***** DATA SHOWN
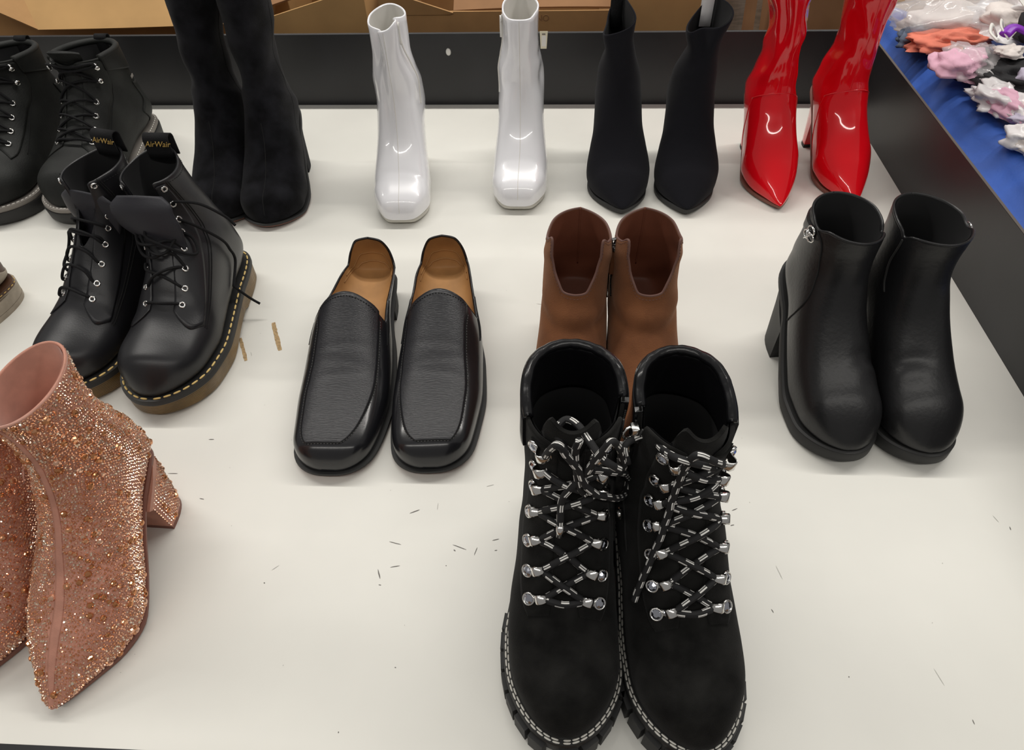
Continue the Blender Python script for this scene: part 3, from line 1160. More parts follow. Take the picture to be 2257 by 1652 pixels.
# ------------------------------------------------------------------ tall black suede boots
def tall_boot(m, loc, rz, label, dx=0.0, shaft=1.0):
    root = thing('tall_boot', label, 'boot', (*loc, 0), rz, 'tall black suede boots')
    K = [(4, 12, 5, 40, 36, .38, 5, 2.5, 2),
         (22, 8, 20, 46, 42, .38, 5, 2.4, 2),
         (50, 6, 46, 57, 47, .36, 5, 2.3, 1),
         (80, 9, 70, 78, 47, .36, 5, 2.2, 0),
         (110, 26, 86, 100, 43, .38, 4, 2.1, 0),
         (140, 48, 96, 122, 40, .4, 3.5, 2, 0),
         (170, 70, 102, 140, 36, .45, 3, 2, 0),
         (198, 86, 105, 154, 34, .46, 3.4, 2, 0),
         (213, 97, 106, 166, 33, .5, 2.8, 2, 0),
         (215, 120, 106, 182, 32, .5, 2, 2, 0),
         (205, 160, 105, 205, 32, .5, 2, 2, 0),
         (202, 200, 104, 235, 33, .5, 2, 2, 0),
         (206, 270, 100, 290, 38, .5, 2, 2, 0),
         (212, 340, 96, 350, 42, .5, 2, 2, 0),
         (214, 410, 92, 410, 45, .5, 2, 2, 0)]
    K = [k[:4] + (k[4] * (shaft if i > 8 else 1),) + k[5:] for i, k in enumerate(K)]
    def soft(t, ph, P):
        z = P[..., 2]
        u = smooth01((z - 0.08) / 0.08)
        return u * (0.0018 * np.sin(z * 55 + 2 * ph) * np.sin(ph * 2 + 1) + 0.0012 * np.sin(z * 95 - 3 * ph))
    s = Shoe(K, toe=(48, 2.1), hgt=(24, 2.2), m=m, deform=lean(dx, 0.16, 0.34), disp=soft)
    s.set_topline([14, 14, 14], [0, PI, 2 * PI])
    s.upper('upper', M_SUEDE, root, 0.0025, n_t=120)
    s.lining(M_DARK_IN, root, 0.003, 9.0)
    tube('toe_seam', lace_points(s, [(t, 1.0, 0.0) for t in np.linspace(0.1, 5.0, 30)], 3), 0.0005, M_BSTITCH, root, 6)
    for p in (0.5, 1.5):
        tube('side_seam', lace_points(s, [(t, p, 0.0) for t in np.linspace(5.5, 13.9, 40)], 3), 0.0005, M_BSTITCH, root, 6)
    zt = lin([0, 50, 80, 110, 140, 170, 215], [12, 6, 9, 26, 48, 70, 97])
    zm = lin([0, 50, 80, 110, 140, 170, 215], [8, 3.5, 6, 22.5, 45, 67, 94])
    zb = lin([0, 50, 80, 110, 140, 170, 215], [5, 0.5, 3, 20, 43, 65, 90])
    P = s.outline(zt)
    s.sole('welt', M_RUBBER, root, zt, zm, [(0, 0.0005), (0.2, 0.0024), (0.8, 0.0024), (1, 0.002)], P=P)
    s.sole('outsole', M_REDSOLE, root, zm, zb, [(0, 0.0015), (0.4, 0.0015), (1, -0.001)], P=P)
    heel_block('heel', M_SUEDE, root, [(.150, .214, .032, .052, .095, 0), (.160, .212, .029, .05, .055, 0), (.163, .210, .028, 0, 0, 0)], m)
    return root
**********
> **EXERCISE DESCRIPTION**:
Repeat the data exactly, without the pictures.

> **TASK ANSWER**:
Continue the Blender Python script for this scene: part 3, from line 1160. More parts follow. Take the picture to be 2257 by 1652 pixels.
# ------------------------------------------------------------------ tall black suede boots
def tall_boot(m, loc, rz, label, dx=0.0, shaft=1.0):
    root = thing('tall_boot', label, 'boot', (*loc, 0), rz, 'tall black suede boots')
    K = [(4, 12, 5, 40, 36, .38, 5, 2.5, 2),
         (22, 8, 20, 46, 42, .38, 5, 2.4, 2),
         (50, 6, 46, 57, 47, .36, 5, 2.3, 1),
         (80, 9, 70, 78, 47, .36, 5, 2.2, 0),
         (110, 26, 86, 100, 43, .38, 4, 2.1, 0),
         (140, 48, 96, 122, 40, .4, 3.5, 2, 0),
         (170, 70, 102, 140, 36, .45, 3, 2, 0),
         (198, 86, 105, 154, 34, .46, 3.4, 2, 0),
         (213, 97, 106, 166, 33, .5, 2.8, 2, 0),
         (215, 120, 106, 182, 32, .5, 2, 2, 0),
         (205, 160, 105, 205, 32, .5, 2, 2, 0),
         (202, 200, 104, 235, 33, .5, 2, 2, 0),
         (206, 270, 100, 290, 38, .5, 2, 2, 0),
         (212, 340, 96, 350, 42, .5, 2, 2, 0),
         (214, 410, 92, 410, 45, .5, 2, 2, 0)]
    K = [k[:4] + (k[4] * (shaft if i > 8 else 1),) + k[5:] for i, k in enumerate(K)]
    def soft(t, ph, P):
        z = P[..., 2]
        u = smooth01((z - 0.08) / 0.08)
        return u * (0.0018 * np.sin(z * 55 + 2 * ph) * np.sin(ph * 2 + 1) + 0.0012 * np.sin(z * 95 - 3 * ph))
    s = Shoe(K, toe=(48, 2.1), hgt=(24, 2.2), m=m, deform=lean(dx, 0.16, 0.34), disp=soft)
    s.set_topline([14, 14, 14], [0, PI, 2 * PI])
    s.upper('upper', M_SUEDE, root, 0.0025, n_t=120)
    s.lining(M_DARK_IN, root, 0.003, 9.0)
    tube('toe_seam', lace_points(s, [(t, 1.0, 0.0) for t in np.linspace(0.1, 5.0, 30)], 3), 0.0005, M_BSTITCH, root, 6)
    for p in (0.5, 1.5):
        tube('side_seam', lace_points(s, [(t, p, 0.0) for t in np.linspace(5.5, 13.9, 40)], 3), 0.0005, M_BSTITCH, root, 6)
    zt = lin([0, 50, 80, 110, 140, 170, 215], [12, 6, 9, 26, 48, 70, 97])
    zm = lin([0, 50, 80, 110, 140, 170, 215], [8, 3.5, 6, 22.5, 45, 67, 94])
    zb = lin([0, 50, 80, 110, 140, 170, 215], [5, 0.5, 3, 20, 43, 65, 90])
    P = s.outline(zt)
    s.sole('welt', M_RUBBER, root, zt, zm, [(0, 0.0005), (0.2, 0.0024), (0.8, 0.0024), (1, 0.002)], P=P)
    s.sole('outsole', M_REDSOLE, root, zm, zb, [(0, 0.0015), (0.4, 0.0015), (1, -0.001)], P=P)
    heel_block('heel', M_SUEDE, root, [(.150, .214, .032, .052, .095, 0), (.160, .212, .029, .05, .055, 0), (.163, .210, .028, 0, 0, 0)], m)
    return root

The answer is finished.